SÃO PAULO, SP (FOLHAPRESS) – Não fossem os recursos públicos que receberam por meio do fundo partidário, os partidos brasileiros teriam ficado praticamente paralisados em 2017.
A verba representou, em média, 86,5% de todos os recursos utilizados pelas 34 legendas que declararam suas contas ao TSE.
Os dados são inéditos e foram compilados pela Folha de S.Paulo a partir de informações do novo Sistema de Prestação de Contas Anuais dos partidos, tornadas públicas na última terça (12). Segundo o TSE, foram repassados R$ 665,8 milhões aos partidos em 2017.
Em um extremo, partidos como PSL, PSDB e Avante praticamente não registraram outros recursos que não o fundo partidário. De outro, Novo, PCB PR e PT declararam outras fontes significativas de renda -contribuições de filiados ou doações.
O PSL, partido do pré-candidato à Presidência Jair Bolsonaro, informou que 100% de suas receitas de 2017 vieram do fundo partidário.
Afastado do comando do PSL desde fevereiro deste ano, o ex-deputado federal Luciano Bivar diz que não existe uma cultura de doações a partidos fora da eleição e que os recursos do fundo partidário, em síntese, dão conta dos custos de operação da legenda.
“Em geral, os partidos dependem majoritariamente do fundo partidário. Quanto menor o partido, maior tende ser a dependência –a não ser os novos, como Rede e Novo, que têm ações de filiação e de captação de recursos”, afirma o cientista político Bruno Bolognesi, coordenador do Laboratório de Partidos Políticos e Sistemas Partidários da UFPR.
Em 2017, o Novo, de orientação liberal, foi o partido que menos dependeu do fundo: apenas 9% de suas verbas vieram do TSE. No caso da Rede, foram 87,3 % de suas verbas.
Cada filiado do Novo precisa contribuir com um mínimo de R$ 29 por mês. O partido rejeita recursos públicos, mas os recebe e guarda em uma aplicação porque, caso contrário, sua fatia seria repassada a outras legendas. Moisés Jardim, presidente nacional da sigla, afirma que ainda estuda internamente como restituir o valor ao Tesouro.
Bolognesi afirma que, como é hoje, o financiamento permite que legendas sobrevivam com pouca representatividade, servindo para manter o poder de pequenos grupos que as controlam.
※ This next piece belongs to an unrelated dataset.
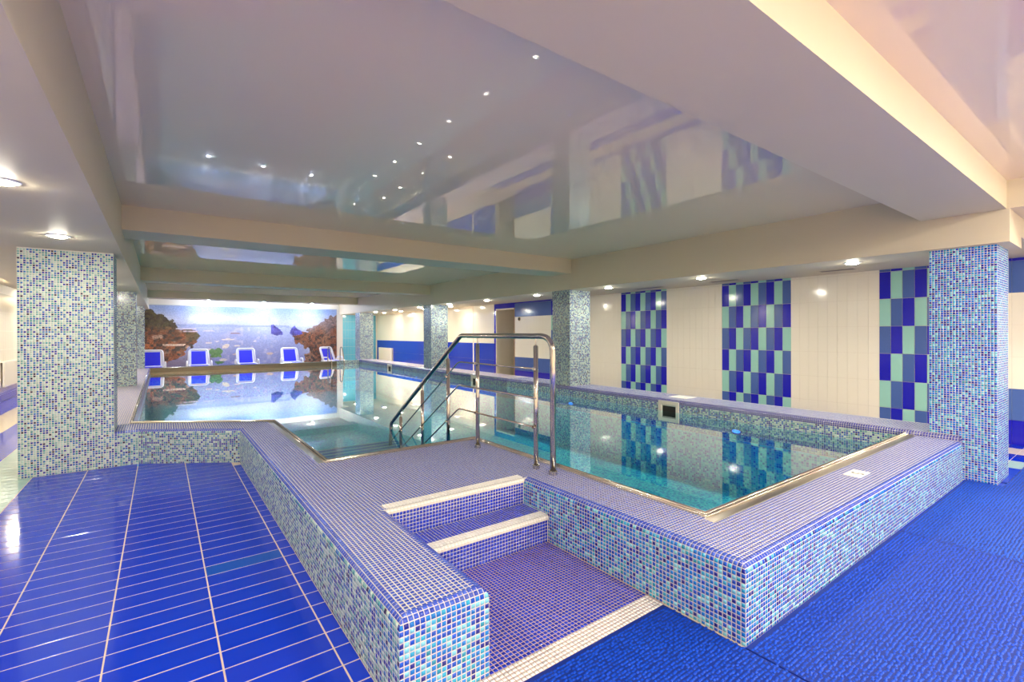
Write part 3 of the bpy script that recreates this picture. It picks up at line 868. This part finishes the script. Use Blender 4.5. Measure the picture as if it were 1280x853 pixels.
# ------------------------------------------------------------------ vinyl mats
def mat(name, poly, m, label, ang):
    z1 = .011
    t = thing(name, label, 'mat', (sum(p[0] for p in poly) / len(poly), sum(p[1] for p in poly) / len(poly), 0))
    MB().prism(poly, .0005, z1 - .003).build('backing', m_matback, t)
    P = np.array(poly); x0, y0 = P.min(0); x1, y1 = P.max(0)
    pt = .019; a, b = np.meshgrid(np.arange(int((x1 - x0) / pt)), np.arange(int((y1 - y0) / pt)), indexing='ij'); a = a.ravel(); b = b.ravel()
    c = np.column_stack([x0 + (a + .5 + .5 * (b % 2)) * pt, y0 + (b + .5) * pt, np.full(len(a), z1 - .004)])
    c[:, :2] += rng.normal(0, .0022, (len(c), 2)); c = c[inpoly(poly)(c)]
    # only what the camera side of the room can see close up
    k = len(c); h = pt * .48; q = pt * .2
    zt = .0048 + rng.uniform(-.002, .002, k)
    base = np.array([(-h, -h * .7, 0), (h, -h * .7, 0), (h, h * .7, 0), (-h, h * .7, 0)]); top = np.array([(-q, -q * .6, 1), (q, -q * .6, 1), (q, q * .6, 1), (-q, q * .6, 1)])
    v = np.concatenate([c[:, None] + base[None], c[:, None] + top[None] * np.stack([np.ones(k), np.ones(k), zt], 1)[:, None]], 1).reshape(-1, 3)
    fq = np.array([[4, 5, 6, 7], [0, 1, 5, 4], [1, 2, 6, 5], [2, 3, 7, 6], [3, 0, 4, 7]])
    f = (fq[None] + (np.arange(k) * 8)[:, None, None]).reshape(-1, 4)
    o = obj('vinyl_loops', v, f, m, t); o['kind'] = 'stuff'
mat('floor_mat', [(.9, .3), (2.212, .3), (2.212, YE - 5 * P_ - .008), (.9, YE - 5 * P_ - .008)], m_mat, 'blue vinyl mat in front of the white threshold of the entry steps', 0)
mat('floor_mat', [(2.222, -.4), (4.46, -.4), (4.46, YF - .008), (2.222, YF - .008)], m_mat, 'darker blue vinyl mat along the front of the pool right of the near corner', 0)
mat('floor_mat', [(4.468, -.8), (8.8, -.8), (8.8, .88), (6.53, .88), (6.53, 1.15), (4.468, 1.15)], m_mat2, 'paler mottled blue vinyl mat at right, around the near mosaic column', 0)

# ------------------------------------------------------------------ mural
def build_mural():
    x0, x1, z0, z1, s = -.90, 6.385, .10, 2.59, .025
    nx, nz = int((x1 - x0) / s), int((z1 - z0) / s)
    a, b = np.meshgrid(np.arange(nx), np.arange(nz), indexing='ij'); a = a.ravel(); b = b.ravel()
    X = x0 + (a + .5) * s; Z = z0 + (b + .5) * s
    def vn(sc, seed):
        r = np.random.default_rng(seed); g = r.random((64, 64))
        u = X / sc + 7; w = Z / sc + 7; i = np.floor(u).astype(int) % 63; j = np.floor(w).astype(int) % 63; fu = u % 1; fw = w % 1
        fu = fu * fu * (3 - 2 * fu); fw = fw * fw * (3 - 2 * fw)
        return (g[i, j] * (1 - fu) + g[i + 1, j] * fu) * (1 - fw) + (g[i, j + 1] * (1 - fu) + g[i + 1, j + 1] * fu) * fw
    n1, n2, n3 = vn(.9, 1), vn(.35, 2), vn(.12, 3); r0 = rng.random(len(X))
    C = np.zeros((len(X), 3)); L = lambda c: np.array(lin(c))
    def mix(A_, B_, t): return A_ * (1 - t[:, None]) + B_ * t[:, None]
    hz = 1.83 - .008 * X
    t = np.clip((Z - hz) / .75, 0, 1)
    sky = mix(np.tile(L((186, 188, 212)), (len(X), 1)), L((140, 166, 216)), np.clip(t + .5 * (n1 - .5), 0, 1))
    cl = np.clip((n1 * .6 + n2 * .4 - .42) * 4, 0, 1) * np.clip(1 - abs(Z - hz - .28) / .3, 0, 1)
    sky = mix(sky, L((214, 212, 218)), cl * .8)
    ts = np.clip((hz - Z) / 1.7, 0, 1)
    sea = mix(np.tile(L((176, 184, 216)), (len(X), 1)), L((128, 134, 190)), np.clip(ts + .7 * (n1 - .5), 0, 1))
    glit = np.clip((n3 - .62) * 4, 0, 1) * np.clip(1 - abs(X - 2.9) / 1.6, 0, 1); sea = mix(sea, L((220, 206, 214)), glit * .5)
    C = np.where((Z > hz)[:, None], sky, sea)
    far = (abs(Z - hz - .01) < .03 + .03 * n2) & (X < 4.4) & (n1 > .3); C[far] = L((150, 158, 196))
    pts = np.column_stack([X + (n3 - .5) * .2 + (r0 - .5) * .03, Z + (vn(.12, 9) - .5) * .2])
    hl = inpoly([(-.95, 2.42), (-.5, 2.39), (-.26, 2.35), (0, 2.23), (.19, 2.09), (.39, 1.92), (.56, 1.77), (.76, 1.69), (.91, 1.72), (1.04, 1.65), (1.09, 1.54), (1.24, 1.49), (1.19, 1.31), (1.09, 1.26), (1.11, 1.12), (.96, 1.0), (.83, .88), (.65, .73), (.5, .59), (.26, .45), (.09, .36), (-.27, .26), (-.95, .23)])(pts)
    hr_ = inpoly([(6.5, 2.36), (6.08, 2.26), (5.77, 2.08), (5.6, 1.9), (5.33, 1.77), (5.06, 1.62), (4.87, 1.56), (4.61, 1.48), (4.55, 1.38), (4.61, 1.17), (4.83, 1.06), (5.0, .92), (5.22, .81), (5.26, .67), (4.99, .47), (4.9, .37), (5.16, .05), (6.5, .05)])(pts)
    base = (Z < .8) & (X < 1.6) & ~hl; C[base] = mix(C, L((128, 112, 128)), np.clip((.95 - Z) * 1.5, 0, .8))[base]
    dark, brown, orange, pale, green = L((58, 44, 44)), L((112, 66, 44)), L((168, 92, 52)), L((196, 160, 140)), L((92, 84, 50))
    mt = np.clip((vn(.09, 21) - .5) * 1.5 + .5, 0, 1) * .75 + r0 * .25
    top = np.clip((Z - 1.55) / .3 + (n2 - .5) * 1.5, 0, 1)
    hcol = mix(mix(np.tile(brown, (len(X), 1)), orange, np.clip((n2 - .35) * 2.4, 0, 1)), dark, np.clip((.52 - mt) * 4, 0, 1))
    hcol = mix(hcol, mix(np.tile(dark, (len(X), 1)), green, mt), top)
    hcol = mix(hcol, pale, np.clip((vn(.2, 5) - .72) * 5, 0, 1) * (1 - top) * .8)
    beach = (abs(Z - 1.08 - .06 * (X - .4) ** 2 * 3) < .035) & (X > .05) & (X < .75); hcol[beach] = L((214, 186, 168))
    C[hl] = hcol[hl]
    gl = hl & (X > .75) & (Z > 1.25); C[gl] = mix(C, green, np.full(len(X), .6))[gl]
    rcol = mix(mix(np.tile(L((128, 74, 48)), (len(X), 1)), L((150, 108, 84)), np.clip((n2 - .25) * 2, 0, 1)), dark, np.clip((.5 - mt) * 4, 0, .95))
    rcol = mix(rcol, L((134, 116, 118)), np.clip((Z - 1.45) / .5 + (n2 - .5), 0, .75))
    C[hr_] = rcol[hr_]
    for poly in ([(3.69, 1.88), (3.8, 1.89), (3.92, 1.78), (4.05, 1.68), (4.15, 1.55), (4.14, 1.45), (3.89, 1.43), (3.71, 1.50)], [(4.42, 1.51), (4.48, 1.72), (4.61, 1.86), (4.71, 1.72), (4.87, 1.62), (4.95, 1.48), (4.55, 1.41)]):
        k = inpoly(poly)(np.column_stack([X, Z])); C[k] = mix(mix(np.tile(L((70, 66, 150)), (len(X), 1)), L((96, 92, 180)), mt), L((50, 44, 110)), np.clip((n3 - .5) * 2, 0, 1))[k]
    for bx, bz, w, h, c in ((.78, 1.70, .36, .03, (206, 196, 204)), (1.5, 1.62, .2, .025, (200, 190, 200)), (2.4, 1.52, .17, .03, (150, 120, 130)), (2.15, 1.28, .22, .035, (226, 210, 196)), (1.5, 1.15, .12, .035, (222, 206, 196)), (2.07, 1.01, .13, .085, (224, 208, 190)), (2.46, 1.02, .11, .03, (226, 212, 196)), (1.48, .90, .18, .035, (220, 204, 192)), (3.65, .68, .13, .05, (206, 176, 160)), (2.4, .68, .1, .035, (210, 180, 164)), (1.98, .47, .14, .05, (214, 200, 190)), (1.77, 1.21, .07, .025, (222, 210, 200)), (.92, 1.60, .3, .02, (196, 176, 180)), (3.1, 1.2, .05, .02, (222, 210, 200))):
        k = ((X - bx) / w) ** 2 + ((Z - bz - (X - bx) * .35 * (h > .08)) / h) ** 2 < 1; C[k] = L(c)
    k = (((X - 1.72 + (n3 - .5) * .2) / .24) ** 2 + ((Z - .76 + (vn(.1, 12) - .5) * .16) / .17) ** 2 < 1); C[k] = mix(np.tile(L((58, 112, 58)), (len(X), 1)), L((96, 150, 84)), mt)[k]
    k = (((X - 1.86) / .16) ** 2 + ((Z - .36 + (n3 - .5) * .1) / .06) ** 2 < 1); C[k] = L((70, 124, 66))
    rough_ = np.where(hl | hr_, .38, .09)[:, None]
    C = np.clip(C * (1 + rng.normal(0, 1, (len(X), 1)) * rough_), 0, 1)
    t = thing('wall_mural', 'wide mosaic mural of a rocky bay with boats on the far wall', 'mural', ((x0 + x1) / 2, YFAR, z0))
    MB().box(x0 - .01, YFAR - .012, z0 - .01, x1 + .01, YFAR, z1 + .01).build('backing', m_grout, t)
    h = s / 2 - .0008
    v = np.stack([np.column_stack([X + dx, np.full(len(X), YFAR - .015), Z + dz]) for dx, dz in ((-h, -h), (h, -h), (h, h), (-h, h))], 1).reshape(-1, 3)
    f = np.arange(len(X) * 4).reshape(-1, 4)
    o = obj('mural_tiles', v, f, m_mural, t, colors=C); o['kind'] = 'stuff'
build_mural()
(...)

No Brasil, todo partido registrado tem direito a uma fatia de 5% do fundo partidário, que é repartida igualmente. Os outros 95% são distribuídos a quem tem vaga na Câmara, seguindo a proporção de votos que cada agremiação recebeu na última eleição geral.
“Os partidos que recebem doações têm ligação mais forte com a sociedade. Quanto mais você depende do Estado, mais longe você está de representar as pessoas e de prestar contas”, diz Bolognesi.
O cientista político prevê que a aplicação da nova legislação eleitoral –com a cláusula de barreira e o fundo especial de campanha– poderá incentivar que partidos apostem cada vez mais em recursos públicos para se manter.
“Ocupar cargos nos estados vai ser cada vez mais importante. E cada vez mais, os partidos vão se afastar da sociedade”, ele argumenta.
Com 61 deputados federais, o PT é o partido que recebe o maior quinhão do fundo partidário (13%). Foram R$ 88,4 milhões disponibilizados em 2017 pelo TSE, segundo a corte.
Emídio de Souza, tesoureiro do PT, afirma que o partido tem a cultura de incentivar a contribuição de seus filiados, sobretudo dos que têm cargos eletivos, como forma de educação política.
Neste ano, ele prevê que o percentual de doações deve crescer, considerando as campanhas de financiamento para ações em prol de Lula
As próprias agremiações forneceram os detalhes sobre seus caixas para o TSE e ainda podem retificar as informações até 29 de julho. A corte tinha prometido os dados para 1º de junho, mas atrasou por problemas técnicos.
A divulgação dessas informações enfrentou resistência de políticos e é consequência da pressão feita por organizações da sociedade civil, como a Transparência Partidária.
“Abre a caixa preta dos partidos -porque era mesmo uma caixa preta”, diz Marcelo Issa, coordenador do Transparência Partidária.
Até a criação dessa nova ferramenta, as prestações de contas eram entregues ao TSE em papel. Os documentos eram disponibilizados ao público em cópias digitalizadas desses processos, o que tornava impossível uma análise dessas informações. O próprio tribunal eleitoral costumava levar cinco anos para julgar as declarações apresentadas.
“Com essa base de dados publicada desse jeito, a gente passa a ter condições de criar ferramentas que mostrem indícios de irregularidades”, afirma Issa.